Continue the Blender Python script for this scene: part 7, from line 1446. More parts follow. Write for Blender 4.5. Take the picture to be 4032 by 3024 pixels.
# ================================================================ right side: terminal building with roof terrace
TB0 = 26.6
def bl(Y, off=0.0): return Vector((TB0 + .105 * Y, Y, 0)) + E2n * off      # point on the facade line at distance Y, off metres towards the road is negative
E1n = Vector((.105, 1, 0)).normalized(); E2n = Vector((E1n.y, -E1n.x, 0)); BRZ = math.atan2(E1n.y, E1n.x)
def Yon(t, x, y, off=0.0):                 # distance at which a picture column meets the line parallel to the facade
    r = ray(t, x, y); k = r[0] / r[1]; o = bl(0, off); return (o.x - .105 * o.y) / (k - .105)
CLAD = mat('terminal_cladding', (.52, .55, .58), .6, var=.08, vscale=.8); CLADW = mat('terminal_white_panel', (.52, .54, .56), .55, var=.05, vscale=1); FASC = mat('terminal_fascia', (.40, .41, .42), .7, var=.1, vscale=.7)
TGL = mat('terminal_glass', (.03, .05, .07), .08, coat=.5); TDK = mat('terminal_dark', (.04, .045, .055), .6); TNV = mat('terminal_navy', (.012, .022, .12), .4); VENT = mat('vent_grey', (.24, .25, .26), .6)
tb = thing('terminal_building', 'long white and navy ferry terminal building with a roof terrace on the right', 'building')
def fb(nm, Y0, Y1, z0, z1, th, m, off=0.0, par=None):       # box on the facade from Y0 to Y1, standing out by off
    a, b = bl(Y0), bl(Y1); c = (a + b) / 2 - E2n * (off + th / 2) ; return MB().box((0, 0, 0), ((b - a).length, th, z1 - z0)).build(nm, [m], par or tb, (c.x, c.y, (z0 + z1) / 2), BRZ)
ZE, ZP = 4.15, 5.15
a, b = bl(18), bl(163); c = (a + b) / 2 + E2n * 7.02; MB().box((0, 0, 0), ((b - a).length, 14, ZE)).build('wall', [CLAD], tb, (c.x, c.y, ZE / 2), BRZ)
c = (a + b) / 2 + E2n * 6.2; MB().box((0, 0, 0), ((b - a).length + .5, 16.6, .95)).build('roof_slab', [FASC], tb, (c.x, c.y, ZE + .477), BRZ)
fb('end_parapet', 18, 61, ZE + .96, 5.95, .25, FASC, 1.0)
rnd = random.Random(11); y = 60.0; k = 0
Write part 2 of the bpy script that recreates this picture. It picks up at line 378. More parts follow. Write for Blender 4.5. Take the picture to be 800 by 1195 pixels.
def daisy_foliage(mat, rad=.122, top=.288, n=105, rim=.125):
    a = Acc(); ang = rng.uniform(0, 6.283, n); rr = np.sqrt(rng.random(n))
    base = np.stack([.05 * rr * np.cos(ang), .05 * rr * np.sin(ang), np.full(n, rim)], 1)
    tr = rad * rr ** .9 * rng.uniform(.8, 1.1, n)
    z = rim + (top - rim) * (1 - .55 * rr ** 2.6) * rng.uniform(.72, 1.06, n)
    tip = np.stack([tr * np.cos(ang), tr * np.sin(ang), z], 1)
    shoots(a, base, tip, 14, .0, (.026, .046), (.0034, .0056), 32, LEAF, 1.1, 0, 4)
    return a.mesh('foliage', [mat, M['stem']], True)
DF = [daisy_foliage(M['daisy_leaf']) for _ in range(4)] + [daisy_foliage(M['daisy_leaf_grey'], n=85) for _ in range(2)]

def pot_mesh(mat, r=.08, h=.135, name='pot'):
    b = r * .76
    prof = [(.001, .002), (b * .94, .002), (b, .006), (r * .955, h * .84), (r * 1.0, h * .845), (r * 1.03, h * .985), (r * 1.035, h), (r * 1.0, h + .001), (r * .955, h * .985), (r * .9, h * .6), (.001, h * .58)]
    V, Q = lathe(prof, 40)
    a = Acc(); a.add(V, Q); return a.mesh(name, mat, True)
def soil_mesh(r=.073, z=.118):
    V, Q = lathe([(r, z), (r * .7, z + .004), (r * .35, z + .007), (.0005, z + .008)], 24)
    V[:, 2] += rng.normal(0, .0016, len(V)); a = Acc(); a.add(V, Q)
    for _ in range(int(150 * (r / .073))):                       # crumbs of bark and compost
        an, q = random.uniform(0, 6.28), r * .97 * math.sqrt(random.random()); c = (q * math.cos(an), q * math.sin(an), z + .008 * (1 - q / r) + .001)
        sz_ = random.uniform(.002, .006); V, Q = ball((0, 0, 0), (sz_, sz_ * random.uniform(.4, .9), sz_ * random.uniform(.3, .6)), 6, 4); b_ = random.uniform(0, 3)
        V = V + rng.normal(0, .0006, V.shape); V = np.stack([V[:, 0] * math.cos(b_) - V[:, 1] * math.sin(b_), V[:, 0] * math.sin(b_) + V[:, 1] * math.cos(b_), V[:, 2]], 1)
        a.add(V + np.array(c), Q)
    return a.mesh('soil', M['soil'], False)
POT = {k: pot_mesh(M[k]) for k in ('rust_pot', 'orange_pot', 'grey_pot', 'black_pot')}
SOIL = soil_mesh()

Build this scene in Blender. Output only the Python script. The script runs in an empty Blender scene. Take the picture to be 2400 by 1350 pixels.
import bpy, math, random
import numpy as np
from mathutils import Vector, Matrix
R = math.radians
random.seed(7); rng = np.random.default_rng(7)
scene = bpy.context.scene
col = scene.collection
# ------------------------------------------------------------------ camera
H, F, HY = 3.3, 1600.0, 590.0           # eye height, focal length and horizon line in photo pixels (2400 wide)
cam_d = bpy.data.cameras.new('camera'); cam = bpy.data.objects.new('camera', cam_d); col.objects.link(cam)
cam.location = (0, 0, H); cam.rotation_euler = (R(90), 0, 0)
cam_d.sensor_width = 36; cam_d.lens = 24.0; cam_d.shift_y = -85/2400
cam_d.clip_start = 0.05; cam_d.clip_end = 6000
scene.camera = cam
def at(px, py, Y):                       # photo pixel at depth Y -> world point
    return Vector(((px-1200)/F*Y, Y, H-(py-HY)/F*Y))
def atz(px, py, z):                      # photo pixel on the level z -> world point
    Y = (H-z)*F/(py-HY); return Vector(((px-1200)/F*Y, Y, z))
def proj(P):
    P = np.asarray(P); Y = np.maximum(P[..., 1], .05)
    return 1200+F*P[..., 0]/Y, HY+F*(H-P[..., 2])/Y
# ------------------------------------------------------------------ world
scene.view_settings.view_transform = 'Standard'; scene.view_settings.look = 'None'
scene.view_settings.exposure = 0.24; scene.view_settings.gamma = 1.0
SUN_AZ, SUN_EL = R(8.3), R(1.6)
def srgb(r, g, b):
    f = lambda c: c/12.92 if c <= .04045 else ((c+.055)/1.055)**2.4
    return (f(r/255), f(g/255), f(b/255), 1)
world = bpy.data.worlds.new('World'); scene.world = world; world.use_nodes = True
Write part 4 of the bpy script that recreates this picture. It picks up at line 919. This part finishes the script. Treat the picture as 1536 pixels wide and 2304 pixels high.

__________

The records above are to be repeated exactly, in their entirety.

Continue the Blender Python script for this scene: part 7, from line 1446. More parts follow. Write for Blender 4.5. Take the picture to be 4032 by 3024 pixels.
# ================================================================ right side: terminal building with roof terrace
TB0 = 26.6
def bl(Y, off=0.0): return Vector((TB0 + .105 * Y, Y, 0)) + E2n * off      # point on the facade line at distance Y, off metres towards the road is negative
E1n = Vector((.105, 1, 0)).normalized(); E2n = Vector((E1n.y, -E1n.x, 0)); BRZ = math.atan2(E1n.y, E1n.x)
def Yon(t, x, y, off=0.0):                 # distance at which a picture column meets the line parallel to the facade
    r = ray(t, x, y); k = r[0] / r[1]; o = bl(0, off); return (o.x - .105 * o.y) / (k - .105)
CLAD = mat('terminal_cladding', (.52, .55, .58), .6, var=.08, vscale=.8); CLADW = mat('terminal_white_panel', (.52, .54, .56), .55, var=.05, vscale=1); FASC = mat('terminal_fascia', (.40, .41, .42), .7, var=.1, vscale=.7)
TGL = mat('terminal_glass', (.03, .05, .07), .08, coat=.5); TDK = mat('terminal_dark', (.04, .045, .055), .6); TNV = mat('terminal_navy', (.012, .022, .12), .4); VENT = mat('vent_grey', (.24, .25, .26), .6)
tb = thing('terminal_building', 'long white and navy ferry terminal building with a roof terrace on the right', 'building')
def fb(nm, Y0, Y1, z0, z1, th, m, off=0.0, par=None):       # box on the facade from Y0 to Y1, standing out by off
    a, b = bl(Y0), bl(Y1); c = (a + b) / 2 - E2n * (off + th / 2) ; return MB().box((0, 0, 0), ((b - a).length, th, z1 - z0)).build(nm, [m], par or tb, (c.x, c.y, (z0 + z1) / 2), BRZ)
ZE, ZP = 4.15, 5.15
a, b = bl(18), bl(163); c = (a + b) / 2 + E2n * 7.02; MB().box((0, 0, 0), ((b - a).length, 14, ZE)).build('wall', [CLAD], tb, (c.x, c.y, ZE / 2), BRZ)
c = (a + b) / 2 + E2n * 6.2; MB().box((0, 0, 0), ((b - a).length + .5, 16.6, .95)).build('roof_slab', [FASC], tb, (c.x, c.y, ZE + .477), BRZ)
fb('end_parapet', 18, 61, ZE + .96, 5.95, .25, FASC, 1.0)
rnd = random.Random(11); y = 60.0; k = 0
Write part 2 of the bpy script that recreates this picture. It picks up at line 378. More parts follow. Write for Blender 4.5. Take the picture to be 800 by 1195 pixels.
def daisy_foliage(mat, rad=.122, top=.288, n=105, rim=.125):
    a = Acc(); ang = rng.uniform(0, 6.283, n); rr = np.sqrt(rng.random(n))
    base = np.stack([.05 * rr * np.cos(ang), .05 * rr * np.sin(ang), np.full(n, rim)], 1)
    tr = rad * rr ** .9 * rng.uniform(.8, 1.1, n)
    z = rim + (top - rim) * (1 - .55 * rr ** 2.6) * rng.uniform(.72, 1.06, n)
    tip = np.stack([tr * np.cos(ang), tr * np.sin(ang), z], 1)
    shoots(a, base, tip, 14, .0, (.026, .046), (.0034, .0056), 32, LEAF, 1.1, 0, 4)
    return a.mesh('foliage', [mat, M['stem']], True)
DF = [daisy_foliage(M['daisy_leaf']) for _ in range(4)] + [daisy_foliage(M['daisy_leaf_grey'], n=85) for _ in range(2)]

def pot_mesh(mat, r=.08, h=.135, name='pot'):
    b = r * .76
    prof = [(.001, .002), (b * .94, .002), (b, .006), (r * .955, h * .84), (r * 1.0, h * .845), (r * 1.03, h * .985), (r * 1.035, h), (r * 1.0, h + .001), (r * .955, h * .985), (r * .9, h * .6), (.001, h * .58)]
    V, Q = lathe(prof, 40)
    a = Acc(); a.add(V, Q); return a.mesh(name, mat, True)
def soil_mesh(r=.073, z=.118):
    V, Q = lathe([(r, z), (r * .7, z + .004), (r * .35, z + .007), (.0005, z + .008)], 24)
    V[:, 2] += rng.normal(0, .0016, len(V)); a = Acc(); a.add(V, Q)
    for _ in range(int(150 * (r / .073))):                       # crumbs of bark and compost
        an, q = random.uniform(0, 6.28), r * .97 * math.sqrt(random.random()); c = (q * math.cos(an), q * math.sin(an), z + .008 * (1 - q / r) + .001)
        sz_ = random.uniform(.002, .006); V, Q = ball((0, 0, 0), (sz_, sz_ * random.uniform(.4, .9), sz_ * random.uniform(.3, .6)), 6, 4); b_ = random.uniform(0, 3)
        V = V + rng.normal(0, .0006, V.shape); V = np.stack([V[:, 0] * math.cos(b_) - V[:, 1] * math.sin(b_), V[:, 0] * math.sin(b_) + V[:, 1] * math.cos(b_), V[:, 2]], 1)
        a.add(V + np.array(c), Q)
    return a.mesh('soil', M['soil'], False)
POT = {k: pot_mesh(M[k]) for k in ('rust_pot', 'orange_pot', 'grey_pot', 'black_pot')}
SOIL = soil_mesh()

Build this scene in Blender. Output only the Python script. The script runs in an empty Blender scene. Take the picture to be 2400 by 1350 pixels.
import bpy, math, random
import numpy as np
from mathutils import Vector, Matrix
R = math.radians
random.seed(7); rng = np.random.default_rng(7)
scene = bpy.context.scene
col = scene.collection
# ------------------------------------------------------------------ camera
H, F, HY = 3.3, 1600.0, 590.0           # eye height, focal length and horizon line in photo pixels (2400 wide)
cam_d = bpy.data.cameras.new('camera'); cam = bpy.data.objects.new('camera', cam_d); col.objects.link(cam)
cam.location = (0, 0, H); cam.rotation_euler = (R(90), 0, 0)
cam_d.sensor_width = 36; cam_d.lens = 24.0; cam_d.shift_y = -85/2400
cam_d.clip_start = 0.05; cam_d.clip_end = 6000
scene.camera = cam
def at(px, py, Y):                       # photo pixel at depth Y -> world point
    return Vector(((px-1200)/F*Y, Y, H-(py-HY)/F*Y))
def atz(px, py, z):                      # photo pixel on the level z -> world point
    Y = (H-z)*F/(py-HY); return Vector(((px-1200)/F*Y, Y, z))
def proj(P):
    P = np.asarray(P); Y = np.maximum(P[..., 1], .05)
    return 1200+F*P[..., 0]/Y, HY+F*(H-P[..., 2])/Y
# ------------------------------------------------------------------ world
scene.view_settings.view_transform = 'Standard'; scene.view_settings.look = 'None'
scene.view_settings.exposure = 0.24; scene.view_settings.gamma = 1.0
SUN_AZ, SUN_EL = R(8.3), R(1.6)
def srgb(r, g, b):
    f = lambda c: c/12.92 if c <= .04045 else ((c+.055)/1.055)**2.4
    return (f(r/255), f(g/255), f(b/255), 1)
world = bpy.data.worlds.new('World'); scene.world = world; world.use_nodes = True
Write part 4 of the bpy script that recreates this picture. It picks up at line 919. This part finishes the script. Treat the picture as 1536 pixels wide and 2304 pixels high.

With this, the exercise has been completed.